Work instructions: Repeat the material verbatim and drop the pictures.

Recorded data:
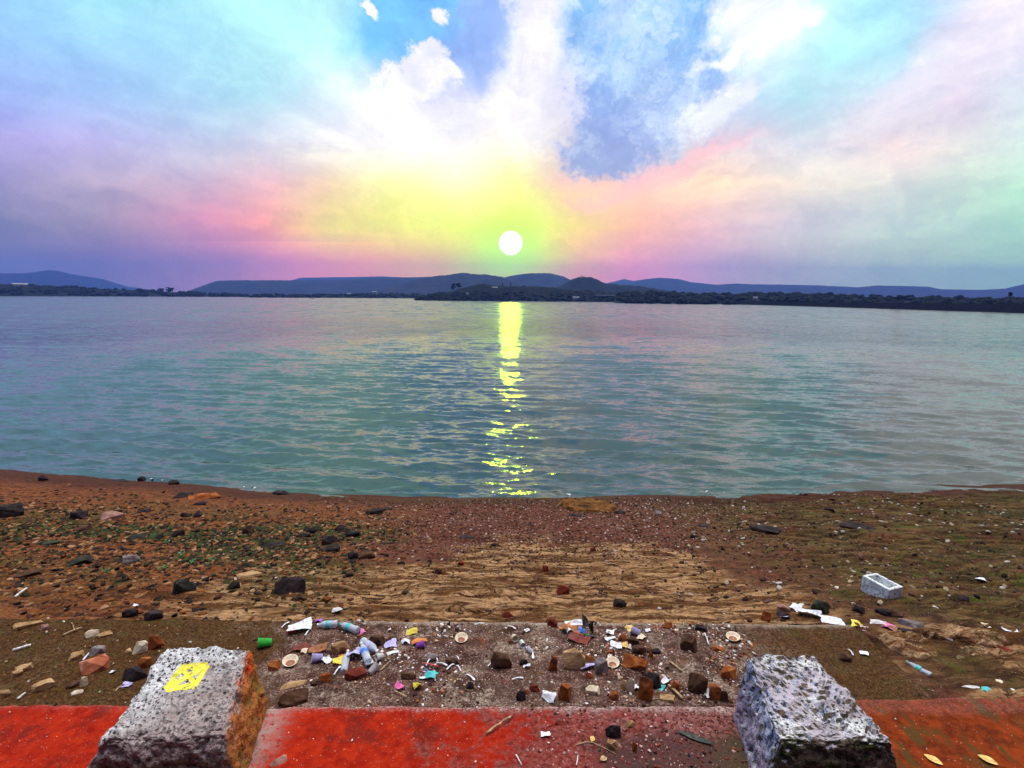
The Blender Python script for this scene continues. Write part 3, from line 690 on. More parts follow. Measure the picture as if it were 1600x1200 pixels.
# ------------------------------------------------------------------ materials of loose things
def rock_mat(name, c1, c2, c3=None, ns=9):
    m_, t = newmat(name); P = obj_co(t)
    rnd = t.node('ShaderNodeObjectInfo', None, 'Random')
    Pv = t.v('ADD', P, t.comb(t.mul(rnd, 37.0), t.mul(rnd, 11.0), 0))
    n1 = t.noise(Pv, ns, 5, .68); n2 = t.noise(Pv, ns * 6, 4, .7)
    c = t.mix(t.rng(n1, .32, .68), c1, c2)
    if c3: c = t.mix(t.rng(t.noise(Pv, ns * .5, 4, .6), .54, .64), c, c3)
    c = t.mix(t.rng(n2, .62, .75), c, tuple(v * .35 for v in c1))
    finish(t, c, .88, t.add(n1, t.mul(n2, .5)), .8, .012, Specular_IOR_Level=.08); return m_
RM = {
 'dark':   rock_mat('dark_basalt', (.016, .013, .013), (.055, .040, .038)),
 'brown':  rock_mat('brown_stone', (.045, .022, .013), (.14, .070, .040), (.035, .018, .012)),
 'orange': rock_mat('rust_orange_stone', (.20, .048, .012), (.46, .150, .040), (.12, .035, .012)),
 'tan':    rock_mat('tan_stone', (.26, .13, .045), (.60, .40, .20), (.20, .08, .03)),
 'cream':  rock_mat('cream_stone', (.50, .40, .26), (.74, .64, .46)),
 'grey':   rock_mat('grey_stone', (.12, .10, .095), (.32, .27, .25)),
 'pink':   rock_mat('pinkish_stone', (.28, .13, .09), (.46, .27, .21)),
 'moss':   rock_mat('mossy_dark_stone', (.018, .018, .014), (.050, .048, .036), (.040, .075, .016)),
 'red':    rock_mat('dark_red_stone', (.11, .020, .012), (.26, .055, .03)),
 'ochre':  rock_mat('ochre_slab', (.085, .034, .008), (.24, .105, .028), (.05, .022, .008)),
 'brick':  rock_mat('brick_chunk', (.38, .10, .045), (.62, .22, .11), (.66, .32, .24)),
}
def rock_verts(rg, sx, sy, sz, sub=3, nplanes=13, rough=.05):
    V, F = ico(sub)
    N = rg.normal(0, 1, (nplanes, 3)); N /= np.linalg.norm(N, axis=1)[:, None]
    N = np.vstack([N, [(0, 0, -1), (0, .1, 1), (.15, -1, .1)]]); dd = rg.uniform(.62, 1.0, len(N)); dd[-3] = .7
    U_ = V / np.linalg.norm(V, axis=1)[:, None]
    dots = U_ @ N.T
    r_ = np.min(np.where(dots > .05, dd / np.maximum(dots, .05), 9), axis=1); r_ = np.minimum(r_, 1.15)
    o1, o2 = rg.rand(2) * 60
    r_ *= 1 + rough * 2 * (fbm(U_[:, 0] * 3 + o1 + U_[:, 2], U_[:, 1] * 3 + o2 + U_[:, 2] * 1.7, 7, 4) - .5)
    P = U_ * r_[:, None]; P /= np.abs(P).max(0)
    return P * (sx, sy, sz), F
def broken_stone(name, rg, sx, sy, sz, mat):
    """angular stone: hull of a few corner points, faces broken up a little"""
    n = rg.randint(9, 14); P = rg.uniform(-1, 1, (n, 3)); m = np.abs(P).max(1)[:, None]; l = np.linalg.norm(P, axis=1)[:, None]
    P = P / (m * .55 + l * .45) * rg.uniform(.82, 1.0, (n, 1))
    P = np.vstack([P, [(-.7, -.6, -.9), (.75, -.55, -.9), (.6, .7, -.9), (-.65, .6, -.9), (rg.uniform(-.6, 0), rg.uniform(-.3, .4), .95), (rg.uniform(0, .6), rg.uniform(-.3, .4), rg.uniform(.6, .95))]])
    P = (P - (P.max(0) + P.min(0)) / 2); P /= np.abs(P).max(0)
    bm = bmesh.new()
    for p in P * (sx, sy, sz): bm.verts.new(p)
    r_ = bmesh.ops.convex_hull(bm, input=bm.verts)
    bmesh.ops.delete(bm, geom=[v for v in bm.verts if not v.link_faces], context='VERTS')
    bmesh.ops.bevel(bm, geom=bm.edges[:], offset=min(sx, sy, sz) * .06, segments=1, affect='EDGES')
    bmesh.ops.triangulate(bm, faces=bm.faces[:])
    bmesh.ops.subdivide_edges(bm, edges=bm.edges[:], cuts=2, use_grid_fill=True)
    bm.normal_update(); k = 2.2 / max(sx, sz); o = Vector(rg.rand(3) * 40); a = min(sx, sy, sz) * .10
    for v, nn in [(v, v.normal.copy()) for v in bm.verts]: v.co += nn * a * mnoise.fractal(v.co * k + o, .8, 2.1, 3)
    return mkbm(name, bm, mat, None, False)
_rs = [100]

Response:
The Blender Python script for this scene continues. Write part 3, from line 690 on. More parts follow. Measure the picture as if it were 1600x1200 pixels.
# ------------------------------------------------------------------ materials of loose things
def rock_mat(name, c1, c2, c3=None, ns=9):
    m_, t = newmat(name); P = obj_co(t)
    rnd = t.node('ShaderNodeObjectInfo', None, 'Random')
    Pv = t.v('ADD', P, t.comb(t.mul(rnd, 37.0), t.mul(rnd, 11.0), 0))
    n1 = t.noise(Pv, ns, 5, .68); n2 = t.noise(Pv, ns * 6, 4, .7)
    c = t.mix(t.rng(n1, .32, .68), c1, c2)
    if c3: c = t.mix(t.rng(t.noise(Pv, ns * .5, 4, .6), .54, .64), c, c3)
    c = t.mix(t.rng(n2, .62, .75), c, tuple(v * .35 for v in c1))
    finish(t, c, .88, t.add(n1, t.mul(n2, .5)), .8, .012, Specular_IOR_Level=.08); return m_
RM = {
 'dark':   rock_mat('dark_basalt', (.016, .013, .013), (.055, .040, .038)),
 'brown':  rock_mat('brown_stone', (.045, .022, .013), (.14, .070, .040), (.035, .018, .012)),
 'orange': rock_mat('rust_orange_stone', (.20, .048, .012), (.46, .150, .040), (.12, .035, .012)),
 'tan':    rock_mat('tan_stone', (.26, .13, .045), (.60, .40, .20), (.20, .08, .03)),
 'cream':  rock_mat('cream_stone', (.50, .40, .26), (.74, .64, .46)),
 'grey':   rock_mat('grey_stone', (.12, .10, .095), (.32, .27, .25)),
 'pink':   rock_mat('pinkish_stone', (.28, .13, .09), (.46, .27, .21)),
 'moss':   rock_mat('mossy_dark_stone', (.018, .018, .014), (.050, .048, .036), (.040, .075, .016)),
 'red':    rock_mat('dark_red_stone', (.11, .020, .012), (.26, .055, .03)),
 'ochre':  rock_mat('ochre_slab', (.085, .034, .008), (.24, .105, .028), (.05, .022, .008)),
 'brick':  rock_mat('brick_chunk', (.38, .10, .045), (.62, .22, .11), (.66, .32, .24)),
}
def rock_verts(rg, sx, sy, sz, sub=3, nplanes=13, rough=.05):
    V, F = ico(sub)
    N = rg.normal(0, 1, (nplanes, 3)); N /= np.linalg.norm(N, axis=1)[:, None]
    N = np.vstack([N, [(0, 0, -1), (0, .1, 1), (.15, -1, .1)]]); dd = rg.uniform(.62, 1.0, len(N)); dd[-3] = .7
    U_ = V / np.linalg.norm(V, axis=1)[:, None]
    dots = U_ @ N.T
    r_ = np.min(np.where(dots > .05, dd / np.maximum(dots, .05), 9), axis=1); r_ = np.minimum(r_, 1.15)
    o1, o2 = rg.rand(2) * 60
    r_ *= 1 + rough * 2 * (fbm(U_[:, 0] * 3 + o1 + U_[:, 2], U_[:, 1] * 3 + o2 + U_[:, 2] * 1.7, 7, 4) - .5)
    P = U_ * r_[:, None]; P /= np.abs(P).max(0)
    return P * (sx, sy, sz), F
def broken_stone(name, rg, sx, sy, sz, mat):
    """angular stone: hull of a few corner points, faces broken up a little"""
    n = rg.randint(9, 14); P = rg.uniform(-1, 1, (n, 3)); m = np.abs(P).max(1)[:, None]; l = np.linalg.norm(P, axis=1)[:, None]
    P = P / (m * .55 + l * .45) * rg.uniform(.82, 1.0, (n, 1))
    P = np.vstack([P, [(-.7, -.6, -.9), (.75, -.55, -.9), (.6, .7, -.9), (-.65, .6, -.9), (rg.uniform(-.6, 0), rg.uniform(-.3, .4), .95), (rg.uniform(0, .6), rg.uniform(-.3, .4), rg.uniform(.6, .95))]])
    P = (P - (P.max(0) + P.min(0)) / 2); P /= np.abs(P).max(0)
    bm = bmesh.new()
    for p in P * (sx, sy, sz): bm.verts.new(p)
    r_ = bmesh.ops.convex_hull(bm, input=bm.verts)
    bmesh.ops.delete(bm, geom=[v for v in bm.verts if not v.link_faces], context='VERTS')
    bmesh.ops.bevel(bm, geom=bm.edges[:], offset=min(sx, sy, sz) * .06, segments=1, affect='EDGES')
    bmesh.ops.triangulate(bm, faces=bm.faces[:])
    bmesh.ops.subdivide_edges(bm, edges=bm.edges[:], cuts=2, use_grid_fill=True)
    bm.normal_update(); k = 2.2 / max(sx, sz); o = Vector(rg.rand(3) * 40); a = min(sx, sy, sz) * .10
    for v, nn in [(v, v.normal.copy()) for v in bm.verts]: v.co += nn * a * mnoise.fractal(v.co * k + o, .8, 2.1, 3)
    return mkbm(name, bm, mat, None, False)
_rs = [100]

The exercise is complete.